DIRECTION >> Every line with the string "scene" should be gathered.

◇ ◇ ◇ ◇ ◇

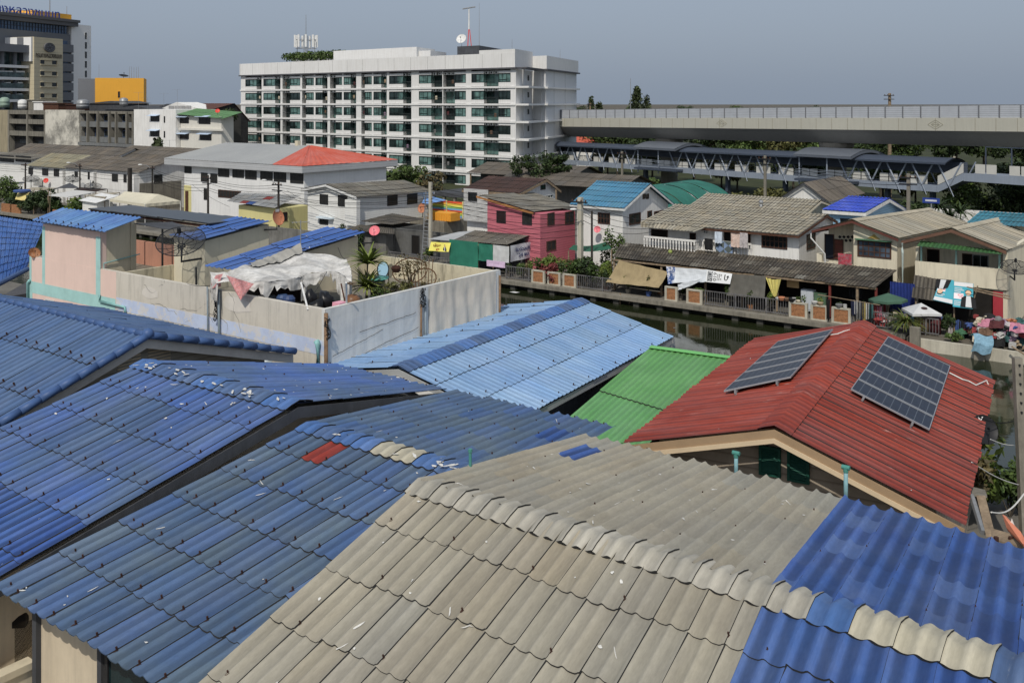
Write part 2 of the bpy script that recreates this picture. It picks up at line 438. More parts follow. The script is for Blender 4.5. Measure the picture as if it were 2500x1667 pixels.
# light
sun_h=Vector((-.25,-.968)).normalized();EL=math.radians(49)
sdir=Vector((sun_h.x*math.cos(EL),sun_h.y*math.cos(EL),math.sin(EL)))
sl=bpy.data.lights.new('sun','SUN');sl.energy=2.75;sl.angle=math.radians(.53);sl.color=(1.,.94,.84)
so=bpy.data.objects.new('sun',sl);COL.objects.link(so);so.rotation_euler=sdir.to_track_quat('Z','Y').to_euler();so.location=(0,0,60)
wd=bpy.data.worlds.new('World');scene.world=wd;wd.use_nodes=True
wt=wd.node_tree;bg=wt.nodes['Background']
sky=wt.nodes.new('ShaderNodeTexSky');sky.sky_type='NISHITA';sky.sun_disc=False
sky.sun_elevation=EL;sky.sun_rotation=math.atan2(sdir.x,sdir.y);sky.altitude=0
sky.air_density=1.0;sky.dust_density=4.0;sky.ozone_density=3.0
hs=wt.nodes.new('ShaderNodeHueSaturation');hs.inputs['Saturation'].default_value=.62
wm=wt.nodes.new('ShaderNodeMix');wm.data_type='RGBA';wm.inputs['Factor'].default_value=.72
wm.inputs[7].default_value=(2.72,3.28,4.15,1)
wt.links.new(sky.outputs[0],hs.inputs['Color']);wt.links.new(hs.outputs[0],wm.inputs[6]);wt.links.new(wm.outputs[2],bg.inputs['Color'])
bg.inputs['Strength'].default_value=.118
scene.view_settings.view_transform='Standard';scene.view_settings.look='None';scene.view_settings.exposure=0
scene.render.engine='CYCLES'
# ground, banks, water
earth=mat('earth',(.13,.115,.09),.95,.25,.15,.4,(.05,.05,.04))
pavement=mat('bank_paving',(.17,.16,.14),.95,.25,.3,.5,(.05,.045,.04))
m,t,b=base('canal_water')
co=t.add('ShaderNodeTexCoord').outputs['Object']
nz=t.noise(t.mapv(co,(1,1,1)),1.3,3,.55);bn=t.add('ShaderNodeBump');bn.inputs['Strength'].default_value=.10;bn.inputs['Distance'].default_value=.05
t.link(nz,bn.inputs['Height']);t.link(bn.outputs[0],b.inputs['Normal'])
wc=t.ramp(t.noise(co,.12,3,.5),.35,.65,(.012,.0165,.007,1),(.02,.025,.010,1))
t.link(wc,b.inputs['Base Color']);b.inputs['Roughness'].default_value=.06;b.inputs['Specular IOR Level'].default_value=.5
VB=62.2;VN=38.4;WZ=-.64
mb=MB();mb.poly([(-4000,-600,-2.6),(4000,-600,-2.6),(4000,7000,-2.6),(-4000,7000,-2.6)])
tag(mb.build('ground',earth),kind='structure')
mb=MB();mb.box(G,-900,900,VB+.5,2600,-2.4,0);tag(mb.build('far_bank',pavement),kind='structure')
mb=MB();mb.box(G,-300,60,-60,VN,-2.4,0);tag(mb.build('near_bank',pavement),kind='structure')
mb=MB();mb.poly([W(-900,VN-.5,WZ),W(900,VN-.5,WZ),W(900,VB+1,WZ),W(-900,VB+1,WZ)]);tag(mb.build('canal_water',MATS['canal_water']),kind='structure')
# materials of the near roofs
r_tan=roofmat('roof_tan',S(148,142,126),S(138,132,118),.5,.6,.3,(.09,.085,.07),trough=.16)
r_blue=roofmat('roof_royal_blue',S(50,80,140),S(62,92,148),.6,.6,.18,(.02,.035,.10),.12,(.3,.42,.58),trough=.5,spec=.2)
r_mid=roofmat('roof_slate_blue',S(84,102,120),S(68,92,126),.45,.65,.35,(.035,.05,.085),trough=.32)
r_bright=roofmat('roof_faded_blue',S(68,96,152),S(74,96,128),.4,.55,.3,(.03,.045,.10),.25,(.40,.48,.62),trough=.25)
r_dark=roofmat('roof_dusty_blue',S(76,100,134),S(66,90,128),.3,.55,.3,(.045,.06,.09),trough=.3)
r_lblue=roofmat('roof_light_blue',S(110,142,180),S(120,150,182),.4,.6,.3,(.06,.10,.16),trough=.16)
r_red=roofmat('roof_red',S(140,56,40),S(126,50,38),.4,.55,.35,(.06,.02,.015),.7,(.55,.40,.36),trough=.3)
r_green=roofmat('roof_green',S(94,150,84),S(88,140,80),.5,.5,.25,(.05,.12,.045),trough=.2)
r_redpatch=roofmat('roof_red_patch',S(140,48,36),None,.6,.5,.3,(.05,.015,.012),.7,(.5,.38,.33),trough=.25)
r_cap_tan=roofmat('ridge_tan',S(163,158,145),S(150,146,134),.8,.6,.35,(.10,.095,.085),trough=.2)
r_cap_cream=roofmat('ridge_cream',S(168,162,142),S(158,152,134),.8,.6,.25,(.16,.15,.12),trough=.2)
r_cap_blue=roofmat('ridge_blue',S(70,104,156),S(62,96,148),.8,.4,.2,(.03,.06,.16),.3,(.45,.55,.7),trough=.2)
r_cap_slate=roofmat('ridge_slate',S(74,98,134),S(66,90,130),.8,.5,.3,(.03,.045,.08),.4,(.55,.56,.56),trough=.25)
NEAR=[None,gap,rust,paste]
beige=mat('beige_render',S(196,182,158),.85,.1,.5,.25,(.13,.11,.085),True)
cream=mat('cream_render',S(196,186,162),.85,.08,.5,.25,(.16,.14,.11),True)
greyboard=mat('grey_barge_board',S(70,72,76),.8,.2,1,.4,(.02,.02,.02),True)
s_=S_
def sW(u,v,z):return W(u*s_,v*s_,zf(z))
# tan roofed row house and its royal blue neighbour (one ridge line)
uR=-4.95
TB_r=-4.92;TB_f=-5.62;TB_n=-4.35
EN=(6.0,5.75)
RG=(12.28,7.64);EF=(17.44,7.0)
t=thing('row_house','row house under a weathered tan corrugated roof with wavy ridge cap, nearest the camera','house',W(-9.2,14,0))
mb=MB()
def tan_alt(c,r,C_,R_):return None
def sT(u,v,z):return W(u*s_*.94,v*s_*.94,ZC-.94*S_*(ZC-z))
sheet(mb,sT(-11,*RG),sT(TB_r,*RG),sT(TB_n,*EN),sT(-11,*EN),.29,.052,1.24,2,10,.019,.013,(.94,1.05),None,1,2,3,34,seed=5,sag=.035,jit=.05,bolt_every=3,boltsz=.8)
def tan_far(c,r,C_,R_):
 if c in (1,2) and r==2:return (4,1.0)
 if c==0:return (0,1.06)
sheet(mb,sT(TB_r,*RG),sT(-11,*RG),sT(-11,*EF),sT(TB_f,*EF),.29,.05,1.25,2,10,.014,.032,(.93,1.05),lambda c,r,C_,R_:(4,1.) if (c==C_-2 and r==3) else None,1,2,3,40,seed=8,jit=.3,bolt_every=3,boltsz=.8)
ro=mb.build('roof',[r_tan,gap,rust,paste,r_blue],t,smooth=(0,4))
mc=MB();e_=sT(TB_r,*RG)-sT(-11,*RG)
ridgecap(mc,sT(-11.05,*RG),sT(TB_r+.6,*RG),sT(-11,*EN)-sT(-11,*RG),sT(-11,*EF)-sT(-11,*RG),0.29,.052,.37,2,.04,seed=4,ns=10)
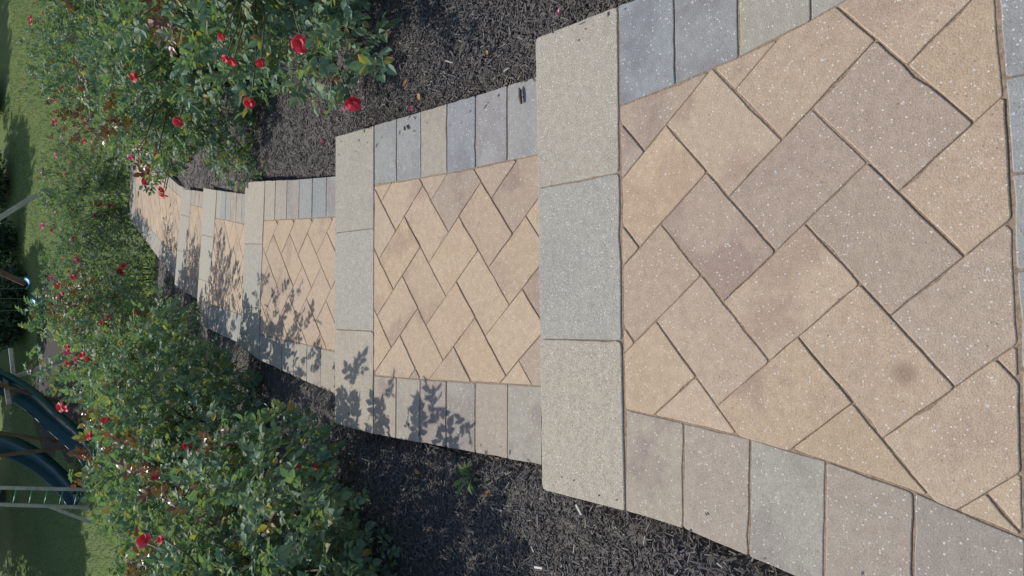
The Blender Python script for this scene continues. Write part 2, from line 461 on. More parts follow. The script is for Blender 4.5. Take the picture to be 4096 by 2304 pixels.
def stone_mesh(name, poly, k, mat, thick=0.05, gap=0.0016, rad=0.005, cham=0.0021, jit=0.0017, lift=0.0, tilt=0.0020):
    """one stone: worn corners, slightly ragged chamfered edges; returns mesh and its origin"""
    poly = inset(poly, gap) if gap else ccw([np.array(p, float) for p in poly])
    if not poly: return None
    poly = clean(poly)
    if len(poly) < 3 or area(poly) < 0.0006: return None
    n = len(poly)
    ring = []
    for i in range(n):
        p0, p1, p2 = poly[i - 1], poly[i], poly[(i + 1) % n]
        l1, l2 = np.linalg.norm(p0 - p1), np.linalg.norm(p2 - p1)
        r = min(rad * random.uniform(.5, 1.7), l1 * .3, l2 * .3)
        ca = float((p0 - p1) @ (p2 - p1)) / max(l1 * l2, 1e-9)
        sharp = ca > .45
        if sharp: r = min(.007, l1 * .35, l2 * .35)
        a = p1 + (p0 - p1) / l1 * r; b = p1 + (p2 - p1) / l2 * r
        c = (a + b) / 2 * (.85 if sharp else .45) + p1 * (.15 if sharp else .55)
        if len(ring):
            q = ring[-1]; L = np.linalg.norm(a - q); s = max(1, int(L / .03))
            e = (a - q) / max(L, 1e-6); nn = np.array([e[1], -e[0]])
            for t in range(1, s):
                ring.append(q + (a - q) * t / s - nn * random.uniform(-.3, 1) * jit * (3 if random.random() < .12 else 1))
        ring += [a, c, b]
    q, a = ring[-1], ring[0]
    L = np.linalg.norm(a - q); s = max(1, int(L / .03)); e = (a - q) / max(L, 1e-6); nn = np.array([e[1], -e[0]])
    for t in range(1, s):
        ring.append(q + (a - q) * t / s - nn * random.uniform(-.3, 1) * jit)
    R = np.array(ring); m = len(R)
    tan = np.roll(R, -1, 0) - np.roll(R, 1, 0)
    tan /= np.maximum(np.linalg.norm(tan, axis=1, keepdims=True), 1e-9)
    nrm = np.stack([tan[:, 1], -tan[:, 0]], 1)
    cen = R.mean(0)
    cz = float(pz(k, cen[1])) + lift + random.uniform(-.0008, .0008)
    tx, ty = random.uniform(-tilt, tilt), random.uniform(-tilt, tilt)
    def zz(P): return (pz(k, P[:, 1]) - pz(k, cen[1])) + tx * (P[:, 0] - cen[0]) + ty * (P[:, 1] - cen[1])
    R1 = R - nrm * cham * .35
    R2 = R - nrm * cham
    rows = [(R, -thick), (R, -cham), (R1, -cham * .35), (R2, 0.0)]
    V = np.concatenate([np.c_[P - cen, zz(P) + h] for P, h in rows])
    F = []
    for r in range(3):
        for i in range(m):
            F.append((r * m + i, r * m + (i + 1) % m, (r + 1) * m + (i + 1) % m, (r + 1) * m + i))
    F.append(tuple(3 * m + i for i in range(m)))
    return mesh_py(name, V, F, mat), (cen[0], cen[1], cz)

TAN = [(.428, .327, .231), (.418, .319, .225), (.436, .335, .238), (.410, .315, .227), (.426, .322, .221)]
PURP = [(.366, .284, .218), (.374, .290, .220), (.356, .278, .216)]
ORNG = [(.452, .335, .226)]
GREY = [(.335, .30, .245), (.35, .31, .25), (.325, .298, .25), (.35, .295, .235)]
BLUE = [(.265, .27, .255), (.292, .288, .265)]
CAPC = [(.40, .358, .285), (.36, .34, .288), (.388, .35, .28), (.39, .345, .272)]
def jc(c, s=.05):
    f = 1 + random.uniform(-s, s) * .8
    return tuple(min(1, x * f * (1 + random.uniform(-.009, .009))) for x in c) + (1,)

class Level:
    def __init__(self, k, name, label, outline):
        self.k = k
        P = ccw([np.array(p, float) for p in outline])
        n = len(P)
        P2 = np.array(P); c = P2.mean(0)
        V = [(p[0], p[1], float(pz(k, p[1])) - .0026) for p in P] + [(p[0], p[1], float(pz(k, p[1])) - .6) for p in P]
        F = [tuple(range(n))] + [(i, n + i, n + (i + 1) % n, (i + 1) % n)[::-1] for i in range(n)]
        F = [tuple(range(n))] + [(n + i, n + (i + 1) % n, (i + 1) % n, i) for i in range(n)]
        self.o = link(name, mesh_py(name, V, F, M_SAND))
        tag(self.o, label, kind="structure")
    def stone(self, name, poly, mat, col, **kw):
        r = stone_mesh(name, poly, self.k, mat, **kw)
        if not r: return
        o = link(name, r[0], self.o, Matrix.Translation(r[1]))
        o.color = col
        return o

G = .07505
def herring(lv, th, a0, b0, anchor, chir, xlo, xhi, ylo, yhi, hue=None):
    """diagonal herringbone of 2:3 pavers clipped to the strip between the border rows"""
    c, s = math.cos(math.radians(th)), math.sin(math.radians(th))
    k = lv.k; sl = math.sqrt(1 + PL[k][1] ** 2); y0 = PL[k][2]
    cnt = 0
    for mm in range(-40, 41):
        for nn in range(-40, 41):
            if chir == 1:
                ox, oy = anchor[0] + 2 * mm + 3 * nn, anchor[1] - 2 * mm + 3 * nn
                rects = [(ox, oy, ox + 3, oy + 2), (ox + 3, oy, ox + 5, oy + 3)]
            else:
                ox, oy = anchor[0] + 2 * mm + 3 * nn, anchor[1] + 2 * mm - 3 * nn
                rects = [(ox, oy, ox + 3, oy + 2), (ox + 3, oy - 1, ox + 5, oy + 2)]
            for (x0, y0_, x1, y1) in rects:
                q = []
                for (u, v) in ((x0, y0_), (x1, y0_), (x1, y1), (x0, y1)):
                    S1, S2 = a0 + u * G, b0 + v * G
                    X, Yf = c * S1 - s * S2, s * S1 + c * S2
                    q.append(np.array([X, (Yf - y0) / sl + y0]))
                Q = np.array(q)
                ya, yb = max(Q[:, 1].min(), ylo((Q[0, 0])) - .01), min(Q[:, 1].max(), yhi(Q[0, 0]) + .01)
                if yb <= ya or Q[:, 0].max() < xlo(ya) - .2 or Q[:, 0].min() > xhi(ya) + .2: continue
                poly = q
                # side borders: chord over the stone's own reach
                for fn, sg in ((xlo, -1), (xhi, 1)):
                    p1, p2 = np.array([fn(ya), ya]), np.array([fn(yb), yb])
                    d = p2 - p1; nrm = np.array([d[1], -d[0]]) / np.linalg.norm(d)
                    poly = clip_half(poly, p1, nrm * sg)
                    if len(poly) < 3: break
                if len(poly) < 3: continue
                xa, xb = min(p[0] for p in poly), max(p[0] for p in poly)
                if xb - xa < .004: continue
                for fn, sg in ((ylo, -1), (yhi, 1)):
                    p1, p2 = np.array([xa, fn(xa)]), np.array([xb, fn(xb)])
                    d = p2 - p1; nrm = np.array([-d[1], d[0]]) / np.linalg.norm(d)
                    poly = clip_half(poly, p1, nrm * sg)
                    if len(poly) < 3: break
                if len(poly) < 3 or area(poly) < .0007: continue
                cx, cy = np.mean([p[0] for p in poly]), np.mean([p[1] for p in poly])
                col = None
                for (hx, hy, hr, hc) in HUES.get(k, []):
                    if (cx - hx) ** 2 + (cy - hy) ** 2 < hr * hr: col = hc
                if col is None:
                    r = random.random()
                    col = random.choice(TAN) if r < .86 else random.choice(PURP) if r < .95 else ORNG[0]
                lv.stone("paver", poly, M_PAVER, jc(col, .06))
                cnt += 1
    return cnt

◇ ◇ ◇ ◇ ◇

RESULT OF THE TASK >>
wd=bpy.data.worlds.new('World');scene.world=wd;wd.use_nodes=True
scene.view_settings.view_transform='Standard';scene.view_settings.look='None';scene.view_settings.exposure=0
scene.render.engine='CYCLES'
The Blender Python script for this scene continues. Write part 2, from line 461 on. More parts follow. The script is for Blender 4.5. Take the picture to be 4096 by 2304 pixels.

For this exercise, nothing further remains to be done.